Según la película de Michael Mann, el director de Enemigos públicos, Dillinger acababa de ver, precisamente, Enemigo público nº1, la película de W. S. Van Dyke y Clark Gable, cuando fue traicionado por una madame al servicio de la mafia. Dillinger, ya en el suelo, y a punto de morir, encargó a uno de sus captores, que le diese un mensaje a su novia (“¡Hasta la vista mirlo blanco!”), una chica que escogió de manera casual una noche cualquiera; Michael Mann se sirve de este artificio para expresar toda la nostalgia de decencia y de pureza que habita en el corazón del héroe proscrito, del individualista americano que solo se fía de sí mismo y de sus amigos.
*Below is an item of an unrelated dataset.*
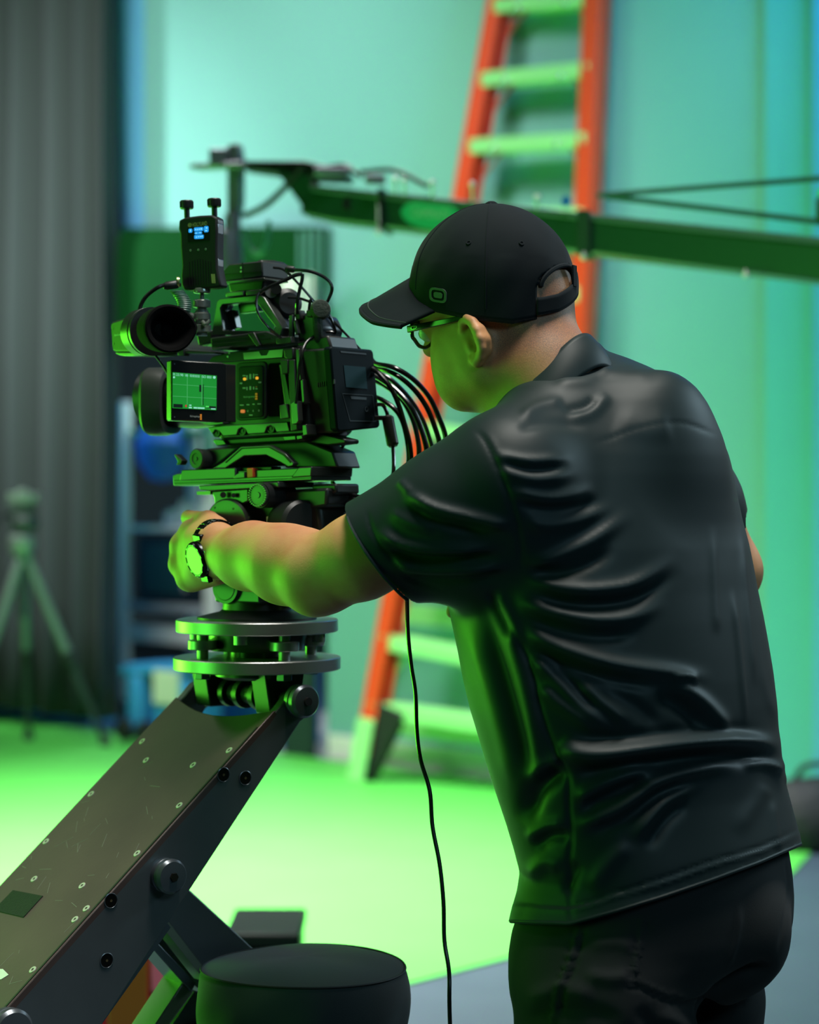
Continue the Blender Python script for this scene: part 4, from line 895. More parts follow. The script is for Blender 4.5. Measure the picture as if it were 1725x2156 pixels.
# ---------------- wireless transmitter with two stub aerials
def transmitter():
    TN = Vector((-.35, -.937, 0)); TP = Plane(P(420, 535, 2.80), TN)
    def q(x, y, o=0.): return TP.pt(x, y, o)
    t = thing('wireless_transmitter', 'black wireless video transmitter with two stub aerials and a blue readout', 'transmitter', q(425, 608))
    fp = [(376.5, 463.5), (390, 457.5), (420, 453.6), (446, 452.6), (457, 458.5), (457.3, 490), (456.6, 520), (457.5, 564), (461.5, 584), (466, 603), (450, 606), (431, 607.5), (400, 610.5), (387, 610.5), (381.5, 601), (380.5, 580), (382.5, 560), (379.5, 520), (378.5, 492), (375.5, 482)]
    g = MB(); g.prism([q(x, y) for x, y in fp], -TN*.022); b = g.build('transmitter_body', mat('ribbed_black_plastic', (.009, .010, .010), .6, spec=.25), t, bevel=.0025)
    g = MB()
    for k in range(9):
        x = 396+5.6*k; g.prism([q(x, 545+abs(k-4)*1.5, .0006), q(x+2.2, 545+abs(k-4)*1.5, .0006), q(x+3.6, 602-k*.5, .0006), q(x+1.4, 602-k*.5, .0006)], -TN*.001)
    g.build('front_ribs', mat('ribbed_black_plastic', (.009, .010, .010), .6, spec=.25), t)
    # bright side strip
    RN = Vector((.937, -.35, 0)).normalized(); 
    for y0, y1 in ((463, 470), (471, 491), (546, 560)):
        a = q(457.4, y0, -.003); g = MB(); c1 = q(457.2, y1, -.003); g.prism([a, a-TN*.015, c1-TN*.015, c1], RN*.0016); g.build('side_key', mat('silver_side', (.6, .62, .68), .25, .7), t, bevel=.0004)
    for k in range(3):
        a = q(457.3, 492, -.004-.0045*k); c1 = q(457.2, 545, -.004-.0045*k); g = MB(); g.prism([a, a-TN*.0022, c1-TN*.0022, c1], RN*.0014); g.build('side_fin', mat('silver_side', (.6, .62, .68), .25, .7), t)
    # aerials
    for (x, y, h) in ((394, 457, 0), (452, 453, 0)):
        c = q(x, y+2, -.010); g = MB(); ax = Vector((-.03, 0, 1))
        S_ = 2.81/FPX
        g.lathe(c, ax, [(0, 0), (0, 6*S_), (18*S_, 6*S_), (19*S_, 13.2*S_), (21*S_, 14*S_), (35*S_, 14*S_), (37*S_, 12.5*S_), (37*S_, 0)], 28); ae = g.build('aerial', M_blk2, t)
        g = MB()
        for k in range(28):
            a_ = 2*math.pi*k/28; p = c+Vector((math.cos(a_), math.sin(a_), 0))*14*S_+ax.normalized()*21.5*S_; g.bar(p, p+ax.normalized()*13*S_, .0008, .0008)
        g.build('knurling', M_blk2, ae)
    # printing and readout
    yl = mat('dull_gold_print', (.22, .25, .09), .5, emit=(.5, .6, .15), estr=.05)  # gold print with a very faint glow put in
    g = MB(); text_on(g, 'HOLLYLAND', [(405, 469), (435.5, 465.5), (436, 474), (405.5, 477.5)], TP, .0006)
    g.lathe(q(399.8, 473.8, .0004), TN, [(0, .0020), (.0002, .0026), (.0003, .0026), (.0001, .0018), (0, .0020)], 20); g.lathe(q(399.8, 473.8, .0004), TN, [(0, 0), (.0003, .0010), (.0003, 0)], 12); g.build('name_print', yl, t)
    bl = mat('blue_readout', (.01, .05, .10), .4, emit=(.02, .36, .95), estr=.9); bw = mat('blue_readout_bright', (.1, .3, .5), .4, emit=(.25, .70, 1.), estr=1.1)
    g = MB(); g.prism([q(x, y, .0004) for x, y in [(395, 480), (441, 475.5), (441.5, 506), (396, 510)]], -TN*.0006); g.build('readout_window', mat('black_gloss_bezel', (.008, .009, .009), .22), t)
    g = MB(); g2 = MB()
    for x0, y0, x1, y1 in ((397, 481.5, 405, 490), (408.5, 479.5, 428, 487.8), (409.5, 489, 425.5, 494.2), (409, 495.5, 429, 504), (429.5, 478, 439, 491)):
        pp = rrect(x0, y0, x1, y1, 2.4, 3); g.prism([q(x, y-(x-400)*.06, .0007) for x, y in pp], -TN*.0004)
    for x, y, w_, h_ in ((401, 485.6, .8, 2.4), (412, 484, 1, 1.2), (416, 484, 1, 1.2), (420, 483.6, 1, 1.2), (424, 483.4, 1.2, 1.6), (413, 491.6, 1.6, .7), (421.5, 491, 1.6, .7), (413.5, 500, 1, 1.1), (418, 499.6, 1, 1.1), (422, 499.4, 1, 1.1), (425.6, 499, .8, 1.6), (435, 482, 1.6, 1), (434, 487.6, 1.6, 1)):
        g2.prism([q(a, b_-(x-400)*.06, .0010) for a, b_ in ((x-w_, y-h_), (x+w_, y-h_), (x+w_, y+h_), (x-w_, y+h_))], -TN*.0003)
    g.build('readout_blocks', bl, t); g2.build('readout_glyphs', bw, t)
    g = MB()
    for x, y in ((401.5, 527), (418, 525.8), (433.5, 524.6)): g.lathe(q(x, y, .0003), TN, [(0, .0008), (.0003, .0014), (.0004, .0008), (0, .0008)], 12)
    g.build('menu_button', mat('dim_print', (.26, .30, .26), .5), t)
    g = MB(); 
    for k in range(3): text_on(g, 'MIMO', [(446.5+2.6*k, 596), (444.5+2.6*k, 576), (446.9+2.6*k, 575.8), (448.9+2.6*k, 595.8)], TP, .0006) if k == 9 else g.prism([q(x, y, .0006) for x, y in [(444.6+2.8*k, 577), (446.4+2.8*k, 576.8), (448.0+2.8*k, 596), (446.2+2.8*k, 596.2)]], -TN*.0004)
    g.build('spec_print', yl, t)
    # ball head carrying it
    c = q(425, 607, -.010); S_ = 2.81/FPX
    t2 = thing('ball_mount', 'small shiny ball mount between the transmitter and the camera', 'mount', (c.x, c.y, c.z-100*S_))
    sh = mat('glossy_dark_alloy', (.34, .36, .32), .22, .6)
    dn = lambda k: -k*S_
    g = MB(); g.lathe(c, UP, [(dn(0), 0), (dn(0), 17*S_), (dn(2), 18*S_), (dn(9), 18*S_), (dn(11), 15*S_), (dn(11), 5*S_), (dn(24), 5*S_), (dn(24), 0)], 36); g.build('mount_disc', sh, t2)
    g = MB(); g.lathe(c, UP, [(dn(23), 0), (dn(23), 12*S_), (dn(26), 19*S_), (dn(40), 19*S_), (dn(42), 12*S_), (dn(42), 0)], 22); g.build('lock_wheel', sh, t2, bevel=.0006)
    g = MB(); g.sphere(c+UP*dn(54), 15*S_); g.lathe(c, UP, [(dn(50), 0), (dn(50), 14*S_), (dn(54), 19*S_), (dn(66), 19*S_), (dn(69), 14*S_), (dn(76), 14*S_), (dn(78), 20*S_), (dn(92), 20*S_), (dn(94), 12*S_), (dn(100), 12*S_), (dn(100), 0)], 30); g.build('ball_housing', sh, t2)
    g = MB(); a = c+UP*dn(60)+Vector((-19*S_, -.008, 0)); g.tube([a, a+Vector((-.005, -.004, .002))], .004); g.sphere(a+Vector((-.006, -.004, .002)), .005); a = c+UP*dn(72)+Vector((4*S_, -19*S_, 0)); g.tube([a, a+Vector((.004, -.006, -.004)), a+Vector((.010, -.006, .001))], .0025); g.build('lock_lever', sh, t2)
    return t
transmitter()

# ---------------- small receiver box on the handle
def receiver():
    t = thing('monitor_receiver', 'flat ribbed accessory box strapped on the camera top handle', 'receiver', S(510, 596, -.03))
    g = MB(); sp(g, [(466, 586), (470, 570), (482, 556), (552, 549), (553, 583), (476, 593), (467, 592)], .055, .004); bx = g.build('receiver_body', M_satin, t, bevel=.002)
    for q in ([(470, 577), (552, 570), (552, 571.5), (470, 578.5)], [(509, 553), (511, 553), (512, 590), (510, 590)]):
        g = MB(); sp(g, q, .002, .0046); g.build('case_seam', mat('black_seam', (.004, .004, .004), .7), bx)
    for y in (564, 572): g = MB(); g.lathe(S(508, y, .004), SN, [(0, 0), (0, .0016), (.0009, .0013), (.0009, 0)], 12); g.build('case_screw', M_steel, bx)
    g = MB(); sp(g, [(472, 592), (556, 584), (558, 589), (500, 596), (474, 598)], .05, .006); g.build('mount_rail', M_grn, t, bevel=.001)
    RN = -FW; RP2 = Plane(S(552, 566, .0), RN); g = MB(); g.prism([RP2.pt(x, y) for x, y in [(551, 547), (580, 547.5), (602, 552), (606, 560), (603, 580), (580, 588), (554, 586)]], FW*.01); bb = g.build('rear_housing', M_blk, t, bevel=.003)
    g = MB(); g.prism([RP2.pt(x, y, .002) for x, y in [(578, 563), (602, 562), (601, 577), (580, 576)]], FW*.003); g.build('rear_label', mat('pale_green_label', (.42, .50, .28), .4), bb)
    return t
receiver()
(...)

Mann ha intentado retratar a Dillinger creando un personaje polifacético, capaz de ser violento y cruel siempre que fuese necesario, pero con un fondo de inocencia, con un anhelo de libertad y de paz siempre pospuesto y, en el fondo, imposible.

Michael Mann recrea algunas de las situaciones que dibujó con mano maestra en Heat al contarnos el romance entre Neil McCauley y Justine Hanna, maravillosamente interpretados por Robert de Niro y Amy Brenneman para imaginar la relación entre John Dillinger (un buen papel de Johny Deep) y Billie Frechette (interpretada por la actriz francesa Marion Cotillard). Michael Mann no es lo que se llamaría un cineasta político, sino un gran director de acción, pero no renuncia nunca a poner unas gotas de épica y, por tanto de política, en su cine. El retrato de Hoover, el de Purviss y el de los mafiosos, que hacen lo que puede por la caída del gran individualista, está hecho con toda intención, no es nada difícil ver lo que Mann prefiere.

No es la primera vez que Dillinger se asoma a las pantallas y los cineastas han solido recoger ese aire de leyenda urbana que, al parecer, siempre le acompañó. La épica de los gangsters se ha hecho, desde el punto de vista del cine, con la lección del Oeste bien aprendida, y las películas de Mann, siempre dignas, recuerdan con frecuencia la mirada de Ford. En un mundo en el que todo se reduce a organizaciones y poderes anónimos, la simpatía de Mann por los personajes atípicos, por los héroes a contrapelo es evidente y su Dillinger es uno de ellos. En estas épocas en las que ver buen cine es una rareza, la cinta de Mann, sin ser una cumbre, alivia un tanto la horrible sensación de nostalgia, el temor a la muerte de algo más que un género.